Spectre and Meltdown: two wonderful, spooky names, right? If only you knew what mind came up with this. No, actually, we do. It was this guy. Meltdown owes its name to the fact that it - and I quote – basically “melts” the border between programs and the operating system. Plus: “a (nuclear) meltdown usually comes with some form of leakage. It sounds really devastating, with a huge impact, like an actual meltdown in a nuclear reactor.” Well, okay... Spectre was named after similar considerations that might be congruent with those of James Bond scriptwriters. However, the two security gaps have a rather boring plot.

Things Aren't Really Getting Slow

Shortly after the vulnerability became known, various media reports speculated about the possible performance losses due to patches to fix the vulnerabilities. After the patches have been applied, some systems were expected to calculate 30 percent slower than before and the CPU load could even increase by up to 60 percent.

However, with the necessary time lag, it becomes apparent that this information is excessively exaggerated and the actual loss of performance caused by the patches is considerably less than initially assumed. The results of the values mentioned at the beginning are also sometimes very questionable, as some benchmarks in particular cause special problems when testing the patches. This in turn is due to the special nature of the security gaps and the strategies for eliminating them, so that the synthetic benchmarks reveal very little about realistic application scenarios in some cases.

The Linux distributor Suse even goes so far as to refrain from publishing its benchmark results and refers to the many imponderables and affected components in the interaction of hardware and software as the reason for this.

Actually, There's Still a Loser...

... and it’s Intel. Despite the fact that the company has a pretty clever guy at the top. Intel’s CEO Brian Krzanich was quick enough to sell all but a minimum volume of his Linux shares, worth $24 million, in November 2017, long before the public became aware of the scale of the vulnerabilities.

Now, in Mid-2018 a total of eight NEW security holes in Intel CPUs have already been reported to the manufacturer by several teams of researchers, which are currently still being kept secret. All eight are essentially due to the same design problem; they are Spectre Next Generation, so to speak. Each of the eight vulnerabilities has its own number in the Common Vulnerability Enumerator (CVE) directory and each requires its own patches - they will probably all get their own names.

Overall, the gaps treated so far show that Spectre and Meltdown were not once-off slip-ups. It is not just a simple hole that could be plugged with a few patches. Rather, the image is more like a kind of Swiss cheese: for each sealed hole, two others appear.

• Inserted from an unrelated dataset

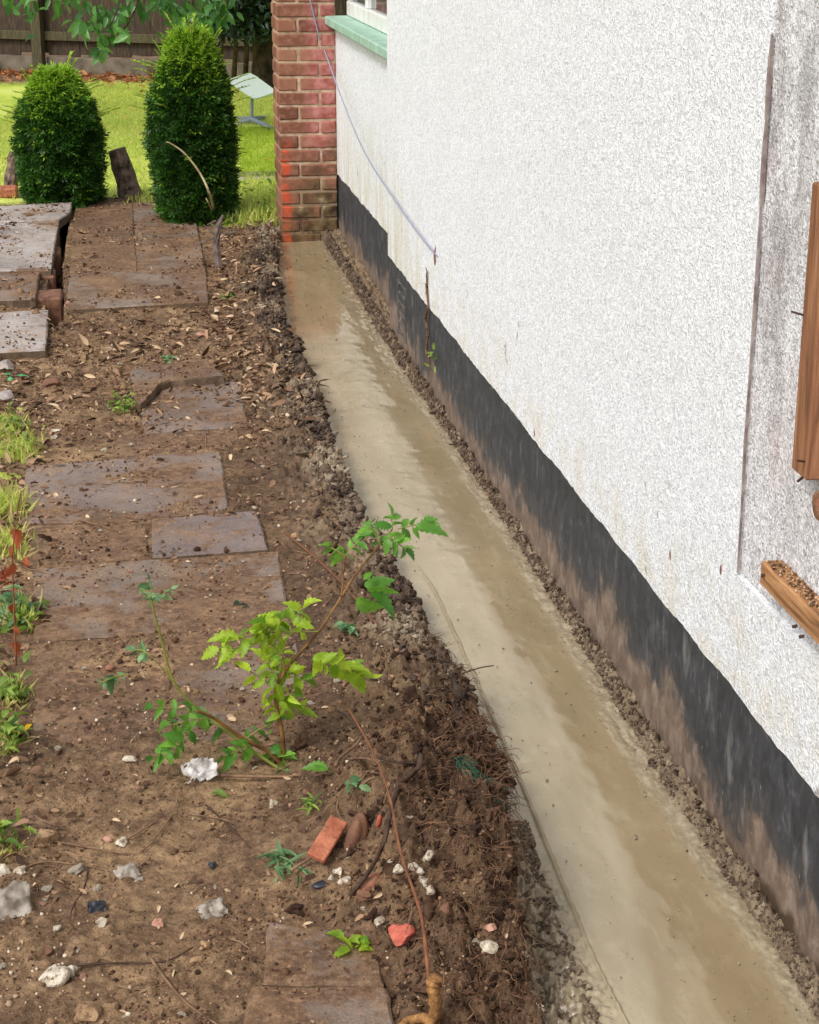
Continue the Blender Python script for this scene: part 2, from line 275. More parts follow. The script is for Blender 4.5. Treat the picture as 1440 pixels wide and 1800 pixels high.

This is the result of the fact that in processor development over the last twenty years, safety considerations have only ever played second fiddle.

Relax and Keep Your OS Up to Date

People at Intel seem to be pretty busy for the rest of the year, and besides all the money Brian Krzanich got paid off, it's probably pretty tiring being Brian Krzanich nowadays. But that doesn't mean that you too should be stressed. Keep your operating system and your browser up to date. This is still the best approach to combatting the phenomenon of Meltdown and Spectre. Your PRTG installation will run as smoothly as always if you make sure your operating system has all the latest security patches installed.